WORK REQUIRED
From the data that follows, copy every line holding the string "scene".

DATA EXTRACT
+-------+
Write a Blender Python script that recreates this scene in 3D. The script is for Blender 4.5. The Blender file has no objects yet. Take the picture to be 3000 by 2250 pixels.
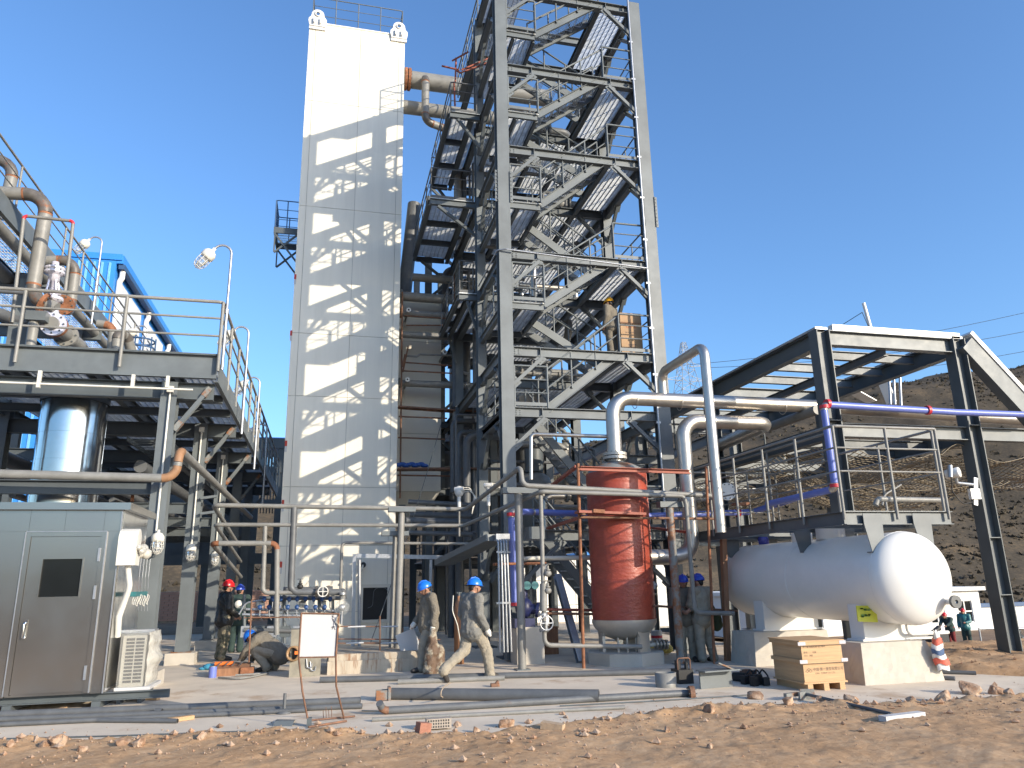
import bpy, bmesh, math, random
from mathutils import Vector, Matrix, Quaternion
from mathutils import noise as mnoise
random.seed(7)
V = Vector
SC = bpy.context.scene
COL = SC.collection
PI = math.pi
# ---------------------------------------------------------------- camera, sky, sun, exposure
CAMLOC = V((0, 0, 1.7))
CR = V((0.9708952, -0.23861054, -0.02067641))
CU = V((-0.04208251, -0.25494243, 0.96604007))
CW = V((0.23577864, 0.93705356, 0.25756371))
FPX = 2171.0
cam_d = bpy.data.cameras.new('camera')
cam_d.sensor_width = 36.0
cam_d.lens = FPX / 3000 * 36
cam_d.clip_start = 0.1
cam_d.clip_end = 3000
cam = bpy.data.objects.new('camera', cam_d)
COL.objects.link(cam)
M = Matrix.Identity(4)
for i in range(3):
    M[i][0] = CR[i]; M[i][1] = CU[i]; M[i][2] = -CW[i]; M[i][3] = CAMLOC[i]
cam.matrix_world = M
SC.camera = cam
SUN = V((0.80, -1.0, 0.40)).normalized()
world = bpy.data.worlds.new('World')
SC.world = world
world.use_nodes = True
wn = world.node_tree
bg = wn.nodes['Background']
sky = wn.nodes.new('ShaderNodeTexSky')
sky.sky_type = 'NISHITA'
sky.sun_disc = False
sky.sun_elevation = math.asin(SUN.z)
sky.sun_rotation = math.atan2(SUN.x, SUN.y)
sky.altitude = 300
sky.air_density = 1.15
sky.dust_density = 2.0
sky.ozone_density = 6.0
wn.links.new(sky.outputs[0], bg.inputs[0])
bg.inputs[1].default_value = 0.15
sun_d = bpy.data.lights.new('sun', 'SUN')
sun_d.energy = 3.0
sun_d.angle = math.radians(0.53)
sun_d.color = (1.0, 0.88, 0.70)
sun = bpy.data.objects.new('sun', sun_d)
sun.rotation_euler = (-SUN).to_track_quat('-Z', 'Y').to_euler()
sun.location = (20, -20, 30)
COL.objects.link(sun)
SC.view_settings.view_transform = 'Standard'
SC.view_settings.look = 'None'
SC.view_settings.exposure = 1.02
SC.view_settings.gamma = 1
SC.view_settings.use_curve_mapping = False
SC.render.resolution_x, SC.render.resolution_y = 1024, 768

# ---------------------------------------------------------------- helpers
def at(u, v, **k):
    """A point of the place: the sight line through photo pixel (u, v) met with the plane x=, y= or z= it lies on."""
    d = CR * (u - 1500) - CU * (v - 1125) + CW * FPX
    a, val = list(k.items())[0]
    i = 'xyz'.index(a)
    return CAMLOC + d * ((val - CAMLOC[i]) / d[i])

def frame(d, up=None):
    d = d.normalized()
    up = up or V((0, 0, 1))
    if abs(d.dot(up)) > 0.98:
        up = V((0, 1, 0)) if abs(d.y) < 0.9 else V((1, 0, 0))
    s = d.cross(up).normalized()
    return d, s, s.cross(d).normalized()

class MB:
    def __init__(self):
        self.v = []; self.f = []; self.s = []
    def add(self, vs, fs, smooth=False):
        o = len(self.v)
        self.v += [V(p) for p in vs]
        self.f += [tuple(i + o for i in f) for f in fs]
        self.s += [smooth] * len(fs)
        return self
    def box(self, c, s, rot=None):
        c = V(c); hx, hy, hz = s[0] / 2, s[1] / 2, s[2] / 2
        vs = [V((x, y, z)) for x in (-hx, hx) for y in (-hy, hy) for z in (-hz, hz)]
        if rot is not None: vs = [rot @ p for p in vs]
        return self.add([p + c for p in vs], [(0, 1, 3, 2), (4, 6, 7, 5), (0, 4, 5, 1), (2, 3, 7, 6), (0, 2, 6, 4), (1, 5, 7, 3)])
    def bb(self, lo, hi):
        lo, hi = V(lo), V(hi)
        return self.box((lo + hi) / 2, hi - lo)
    def ext(self, prof, a, b, up=None, smooth=False):
        """extrude a closed 2-D outline (side, up) from a to b"""
        a, b = V(a), V(b)
        d, s, u = frame(b - a, up)
        n = len(prof)
        vs = [a + s * p[0] + u * p[1] for p in prof] + [b + s * p[0] + u * p[1] for p in prof]
        fs = [(i, (i + 1) % n, n + (i + 1) % n, n + i) for i in range(n)]
        self.add(vs, fs, smooth)
        self.add(vs[:n], [tuple(reversed(range(n)))]); self.add(vs[n:], [tuple(range(n))])
        return self
    def bar(self, a, b, w, h, up=None):
        return self.ext([(-w / 2, -h / 2), (w / 2, -h / 2), (w / 2, h / 2), (-w / 2, h / 2)], a, b, up)
    def ibeam(self, a, b, w, h, t=0.02, up=None):
        W, H = w / 2, h / 2
        return self.ext([(-W, -H), (W, -H), (W, -H + t), (t / 2, -H + t), (t / 2, H - t), (W, H - t), (W, H), (-W, H), (-W, H - t), (-t / 2, H - t), (-t / 2, -H + t), (-W, -H + t)], a, b, up)
    def channel(self, a, b, w, h, t=0.012, up=None):
        W, H = w / 2, h / 2
        return self.ext([(-W, -H), (W, -H), (W, -H + t), (-W + t, -H + t), (-W + t, H - t), (W, H - t), (W, H), (-W, H)], a, b, up)
    def angle(self, a, b, w, t=0.012, up=None):
        return self.ext([(-w / 2, -w / 2), (w / 2, -w / 2), (w / 2, -w / 2 + t), (-w / 2 + t, -w / 2 + t), (-w / 2 + t, w / 2), (-w / 2, w / 2)], a, b, up)
    def tube(self, path, r, n=10, cap=True, rr=None):
        path = [V(p) for p in path]
        m = len(path); rings = []
        d0 = (path[1] - path[0]).normalized()
        _, s, u = frame(d0)
        prev = d0
        for i, p in enumerate(path):
            if i == 0: t = d0
            elif i == m - 1: t = (path[i] - path[i - 1]).normalized()
            else: t = ((path[i] - path[i - 1]).normalized() + (path[i + 1] - path[i]).normalized()).normalized()
            q = prev.rotation_difference(t); s = q @ s; u = q @ u; prev = t
            R = rr[i] if rr else r
            k = 1.0
            rings.append([p + (s * math.cos(2 * PI * j / n) + u * math.sin(2 * PI * j / n)) * R * k for j in range(n)])
        vs = [p for ring in rings for p in ring]
        fs = [(i * n + j, i * n + (j + 1) % n, (i + 1) * n + (j + 1) % n, (i + 1) * n + j) for i in range(m - 1) for j in range(n)]
        self.add(vs, fs, True)
        if cap:
            self.add(rings[0], [tuple(reversed(range(n)))]); self.add(rings[-1], [tuple(range(n))])
        return self
    def cyl(self, a, b, r, n=12, cap=True, r2=None):
        return self.tube([a, b], r, n, cap, [r, r if r2 is None else r2])
    def lathe(self, prof, o=(0, 0, 0), n=24, ax=(0, 0, 1), smooth=True):
        """prof: (radius, height) pairs along the axis"""
        o = V(o); d, s, u = frame(V(ax))
        vs = []; fs = []
        for r, h in prof:
            vs += [o + d * h + (s * math.cos(2 * PI * j / n) + u * math.sin(2 * PI * j / n)) * r for j in range(n)]
        for i in range(len(prof) - 1):
            for j in range(n):
                fs.append((i * n + j, i * n + (j + 1) % n, (i + 1) * n + (j + 1) % n, (i + 1) * n + j))
        return self.add(vs, fs, smooth)
    def sphere(self, c, r, n=10, m=7, sc=(1, 1, 1), rot=None):
        c = V(c); vs = []; fs = []
        for i in range(m + 1):
            t = PI * i / m
            for j in range(n):
                p = V((r * math.sin(t) * math.cos(2 * PI * j / n) * sc[0], r * math.sin(t) * math.sin(2 * PI * j / n) * sc[1], r * math.cos(t) * sc[2]))
                if rot is not None: p = rot @ p
                vs.append(c + p)
        for i in range(m):
            for j in range(n):
                fs.append((i * n + j, (i + 1) * n + j, (i + 1) * n + (j + 1) % n, i * n + (j + 1) % n))
        return self.add(vs, fs, True)
    def capsule(self, a, b, ra, rb, n=10):
        a, b = V(a), V(b)
        d = (b - a)
        L = d.length
        if L < 1e-6: return self.sphere(a, ra, n)
        d /= L
        path = []; rr = []
        for k in range(4):
            t = PI / 2 * k / 3.5
            path.append(a - d * ra * math.cos(t)); rr.append(max(ra * math.sin(t), ra * 0.05))
        path.append(a); rr.append(ra); path.append(b); rr.append(rb)
        for k in range(3, -1, -1):
            t = PI / 2 * k / 3.5
            path.append(b + d * rb * math.cos(t)); rr.append(max(rb * math.sin(t), rb * 0.05))
        return self.tube(path, ra, n, True, rr)
    def build(self, name, mat, parent=None, label=None, cat=None, group=None, kind=None, org=None):
        me = bpy.data.meshes.new(name)
        if parent is not None and org is None: org = ORG.get(parent.name, V((0, 0, 0)))
        off = org if org is not None else V((0, 0, 0))
        me.from_pydata([tuple(p - off) for p in self.v], [], self.f)
        me.polygons.foreach_set('use_smooth', self.s)
        me.materials.append(mat)
        me.update()
        o = bpy.data.objects.new(name, me)
        COL.objects.link(o)
        if parent is not None:
            o.parent = parent
            ORG[o.name] = off
        else:
            o.location = off
            ORG[o.name] = off
        return tag(o, label, cat, group, kind)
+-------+
ANSWER FOR THE TASK
Write a Blender Python script that recreates this scene in 3D. The script is for Blender 4.5. The Blender file has no objects yet. Take the picture to be 3000 by 2250 pixels.
SC = bpy.context.scene